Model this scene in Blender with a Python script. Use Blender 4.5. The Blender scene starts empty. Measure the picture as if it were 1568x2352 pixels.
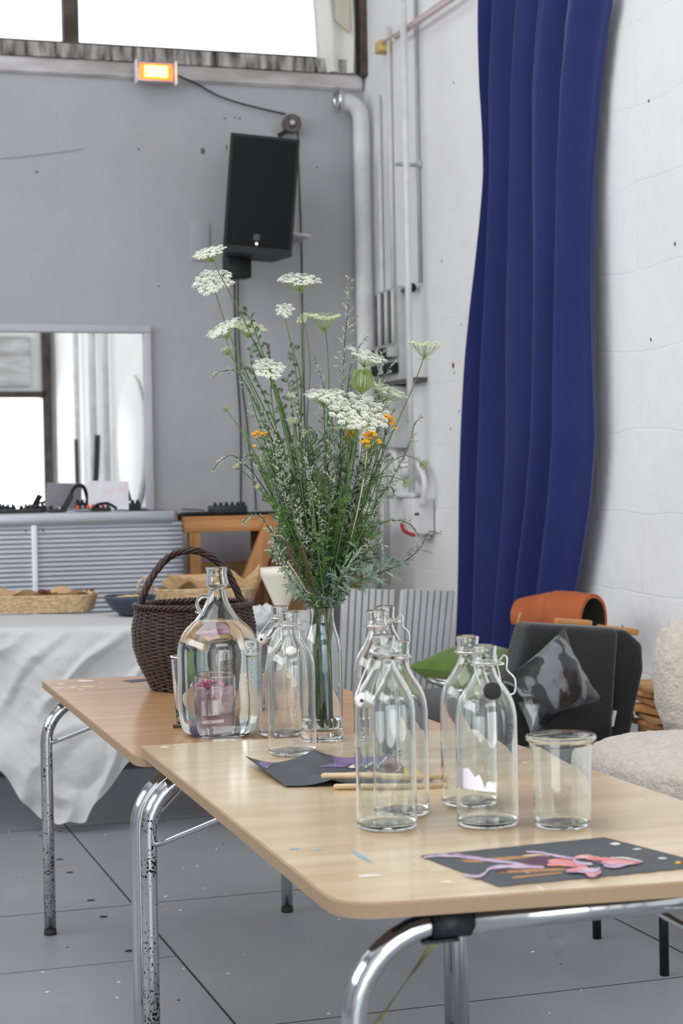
import bpy, bmesh, math, random
from mathutils import Vector, Matrix, noise, Quaternion
random.seed(7)
PI = math.pi
S = bpy.context.scene
COL = S.collection

# ---------------------------------------------------------------- camera
FP, CX, CY, HC = 4000.0, 784.0, 1176.0, 1.245
YAW, PIT, ROL = math.atan(1281/4000), math.atan(63/4000), math.atan(.0187)
FW = Vector((math.sin(YAW)*math.cos(PIT), math.cos(YAW)*math.cos(PIT), -math.sin(PIT)))
R0 = Vector((math.cos(YAW), -math.sin(YAW), 0)); U0 = R0.cross(FW)
RT = R0*math.cos(ROL) - U0*math.sin(ROL); UP = R0*math.sin(ROL) + U0*math.cos(ROL)
CP = Vector((0, 0, HC))
cd = bpy.data.cameras.new('camera'); cam = bpy.data.objects.new('camera', cd); COL.objects.link(cam)
M3 = Matrix((RT, UP, -FW)).transposed().to_4x4(); M3.translation = CP
cam.matrix_world = M3
cd.sensor_fit = 'VERTICAL'; cd.sensor_height = 24; cd.sensor_width = 16; cd.lens = FP/2352*24
cd.clip_start = .05; cd.clip_end = 200
cd.dof.use_dof = True; cd.dof.focus_distance = 3.75; cd.dof.aperture_fstop = 4.5
S.camera = cam

# ---------------------------------------------------------------- exposure, sky, daylight through the openings
S.view_settings.view_transform = 'Standard'; S.view_settings.look = 'None'
S.view_settings.gamma = 1; S.view_settings.use_curve_mapping = False
S.view_settings.exposure = -0.17
S.cycles.max_bounces = 14; S.cycles.transmission_bounces = 14; S.cycles.transparent_max_bounces = 12
S.cycles.diffuse_bounces = 5; S.cycles.glossy_bounces = 6
W = bpy.data.worlds.new('sky'); S.world = W; W.use_nodes = True
bg = W.node_tree.nodes['Background']; bg.inputs[0].default_value = (.93, .97, 1, 1); bg.inputs[1].default_value = 2.8

def area(name, loc, direction, sx, sy, power, color=(1, .985, .98)):
    l = bpy.data.lights.new(name, 'AREA'); l.shape = 'RECTANGLE'; l.size = sx; l.size_y = sy
    l.energy = power; l.color = color
    o = bpy.data.objects.new(name, l); COL.objects.link(o); o.location = loc
    o.rotation_euler = Vector(direction).to_track_quat('-Z', 'Y').to_euler()
    return o
area('daylight_side_windows', (-4.9, 3.3, 3.5), (1, 0.0, -.12), 6.0, 2.0, 126)
area('daylight_entrance', (1.2, -2.45, 1.2), (0, 1, 0), 3.1, 2.2, 62)
area('daylight_entrance_upper', (1.0, -2.45, 3.8), (0, 1, -.15), 4.6, 1.1, 30)
area('daylight_rooflight', (-1.2, 3.2, 5.35), (0, 0, -1), 3.6, 6.0, 30)

# ---------------------------------------------------------------- helpers
def ray(px, py):
    return FW + RT*((px-CX)/FP) - UP*((py-CY)/FP)
def atz(px, py, z):
    d = ray(px, py); return CP + d*((z-HC)/d.z)
def aty(px, py, Y):
    d = ray(px, py); return CP + d*(Y/d.y)
def atx(px, py, X):
    d = ray(px, py); return CP + d*(X/d.x)
def depth(p): return (Vector(p)-CP).dot(FW)
def scl(p): return depth(p)/FP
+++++
Exercise brief: Go from the first line of the listing to the line holding "COL = S.collection" and, please, transcribe those lines exactly, both included, with no pictures.

Solution for this task:
Model this scene in Blender with a Python script. Use Blender 4.5. The Blender scene starts empty. Measure the picture as if it were 1568x2352 pixels.
import bpy, bmesh, math, random
from mathutils import Vector, Matrix, noise, Quaternion
random.seed(7)
PI = math.pi
S = bpy.context.scene
COL = S.collection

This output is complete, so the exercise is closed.